El liberalismo económico, ese que aplica con devoción el Gobierno del Partido Popular, está destruyendo unos servicios públicos que, a pesar de sus imperfecciones, daban confianza a una mayoría de ciudadanos porque aseguraban protección cuando se necesitaba. Esa es, precisamente, su justificación: atender a los que no pueden costearse ningún socorro ni apenas unas necesidades básicas, como la educación y la sanidad, entre otras prestaciones públicas.
La mentalidad economicista imperante establece que, en las actuales circunstancias de crisis y, lo que es peor, en adelante y tal vez para siempre, tales servicios son inasumibles porque representan un gasto que el Estado no puede atender sin ser tachado de despilfarrador por los mercados, a pesar de que su financiación corra a cargo de los impuestos que adelantan los contribuyentes. Su coste, para el liberalismo que gestiona la política, requiere de copagos, repagos y recortes que hagan factible la viabilidad financiera de esos servicios sociales en el sector público. Y para convencer a la población de ello, el Gobierno no tiene reparos en presentar a los empleados públicos como trabajadores privilegiados que exprimen la riqueza nacional y que sólo se dedican a cobrar unas nóminas vitalicias sin dar un palo al agua. Divide y vencerás.
Así, aprovechando que la crisis pasa por Valladolid, los gestores de nuestra convivencia apuestan por “adelgazar” al Estado de estas servidumbres para dejar que la iniciativa privada se encargue de aprovisionar esos servicios a la ciudadanía, máxime si son de primera necesidad y, por ende, imprescindibles, como la sanidad, la educación, la dependencia, la seguridad, la justicia, etc. El ardid para lograrlo es diáfano: primero, se tildan de gastos que endeudan excesivamente las finanzas nacionales; luego, se desprestigia a los funcionarios para que el resto de la población no se solidarice con ellos; y, finalmente, se erosiona su eficacia detrayendo recursos de su normal funcionamiento. Estas medidas de “ahorro” que impone el Gobierno están movidas, antes que por la crisis, por una ideología que está persuadida de que es preferible la “libertad” de ser pobre a tejer una red de socorro público para los más desfavorecidos de la sociedad.

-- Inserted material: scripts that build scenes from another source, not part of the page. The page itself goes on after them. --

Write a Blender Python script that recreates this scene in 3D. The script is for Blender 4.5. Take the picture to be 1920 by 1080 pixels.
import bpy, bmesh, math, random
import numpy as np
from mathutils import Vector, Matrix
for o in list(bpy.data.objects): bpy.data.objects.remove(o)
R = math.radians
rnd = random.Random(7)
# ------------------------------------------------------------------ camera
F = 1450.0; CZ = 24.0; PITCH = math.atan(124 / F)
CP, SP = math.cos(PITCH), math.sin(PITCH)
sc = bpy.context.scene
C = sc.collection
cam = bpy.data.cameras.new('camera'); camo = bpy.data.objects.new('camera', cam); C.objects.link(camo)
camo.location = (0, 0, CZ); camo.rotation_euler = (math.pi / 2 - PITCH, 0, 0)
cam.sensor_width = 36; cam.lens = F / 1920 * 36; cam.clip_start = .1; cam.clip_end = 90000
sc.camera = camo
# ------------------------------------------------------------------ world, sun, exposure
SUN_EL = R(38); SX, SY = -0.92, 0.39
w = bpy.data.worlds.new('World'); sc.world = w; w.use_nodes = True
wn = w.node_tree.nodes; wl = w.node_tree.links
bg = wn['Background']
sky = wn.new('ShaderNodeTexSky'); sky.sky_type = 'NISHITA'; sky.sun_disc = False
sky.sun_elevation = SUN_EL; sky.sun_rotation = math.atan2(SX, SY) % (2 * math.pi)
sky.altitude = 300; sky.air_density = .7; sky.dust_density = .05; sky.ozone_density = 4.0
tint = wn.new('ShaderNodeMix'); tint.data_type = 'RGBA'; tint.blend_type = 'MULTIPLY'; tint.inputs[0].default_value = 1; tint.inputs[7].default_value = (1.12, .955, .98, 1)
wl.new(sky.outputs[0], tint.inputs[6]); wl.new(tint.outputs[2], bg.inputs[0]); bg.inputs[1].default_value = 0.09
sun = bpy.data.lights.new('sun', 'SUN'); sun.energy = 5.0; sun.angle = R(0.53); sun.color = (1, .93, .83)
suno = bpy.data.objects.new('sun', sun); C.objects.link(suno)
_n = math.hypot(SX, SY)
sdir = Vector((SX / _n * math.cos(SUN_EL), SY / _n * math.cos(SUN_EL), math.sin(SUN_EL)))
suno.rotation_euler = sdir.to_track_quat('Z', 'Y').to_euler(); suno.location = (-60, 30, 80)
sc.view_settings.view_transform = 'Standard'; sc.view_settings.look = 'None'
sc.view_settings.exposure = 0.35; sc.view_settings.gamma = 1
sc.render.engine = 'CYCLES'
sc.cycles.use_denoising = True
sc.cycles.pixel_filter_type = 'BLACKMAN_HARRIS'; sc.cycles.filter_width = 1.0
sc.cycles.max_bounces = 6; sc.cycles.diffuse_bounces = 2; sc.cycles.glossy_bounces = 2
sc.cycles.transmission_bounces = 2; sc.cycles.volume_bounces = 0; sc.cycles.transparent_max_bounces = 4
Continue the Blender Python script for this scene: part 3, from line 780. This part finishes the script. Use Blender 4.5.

Para esa corriente de pensamiento, es la persona, y no la sociedad, la que debiera afrontar cualquier contingencia, incluida aquellas que determinan desigualdad de condiciones y oportunidades. Y que el mercado sería suficiente para proveer las demandas de los ciudadanos, sin que el Estado tenga que intervenir para conseguir equidad social ni regular un “negocio” que no acabe perjudicando aún más a los menos privilegiados, como estamos viendo con las actuales medidas de “austeridad”.
Sin máscaras ni reservas, la crisis está sirviendo de excusa perfecta para desmantelar los restos de un Estado del Bienestar que, más bien que mal, procuraban cierto alivio a los necesitados. Sin embargo, se está produciendo en la actualidad un cambio radical en el paradigma que permitía sociedades basadas en la solidaridad pública, donde los más pudientes aportaban más recursos y los menos recibían ayudas públicas. Ahora se está destruyendo esa arquitectura social para sustituirla por aquella otra que posibilita que una secretaria pague más impuestos que el dueño de la empresa o la que permite que las fortunas tributen a través de SICAV al uno por ciento y nóminas de supervivencia lo hagan al 20 por ciento.
El desprestigio de lo público que está ejerciendo el Gobierno de España no viene motivado por la crisis económica ni por las medidas que impone Bruselas para conceder rescates que al final se destinan a los causantes de la propia crisis, sino que está promovido por un empeño ideológico de cambiar el modelo social. Los elementos socialdemócratas que aún perduraban en las políticas sociales quieren ser eliminados para implantar definitivamente un liberalismo económico que borre el “rostro humano” del sistema capitalista dominante que nos aplasta sin disimulo.
Y si para ello hay que pudrir lo público, derogar derechos y retroceder en libertades, se hace sin miramientos y con decisión, aunque se manifiesten los funcionarios, los sindicatos, los trabajadores, los estudiantes y hasta sus padres. Ninguna víctima está de acuerdo con su opresor pero es olvidadiza, y ya habrá tiempo de hacerla cambiar de opinión.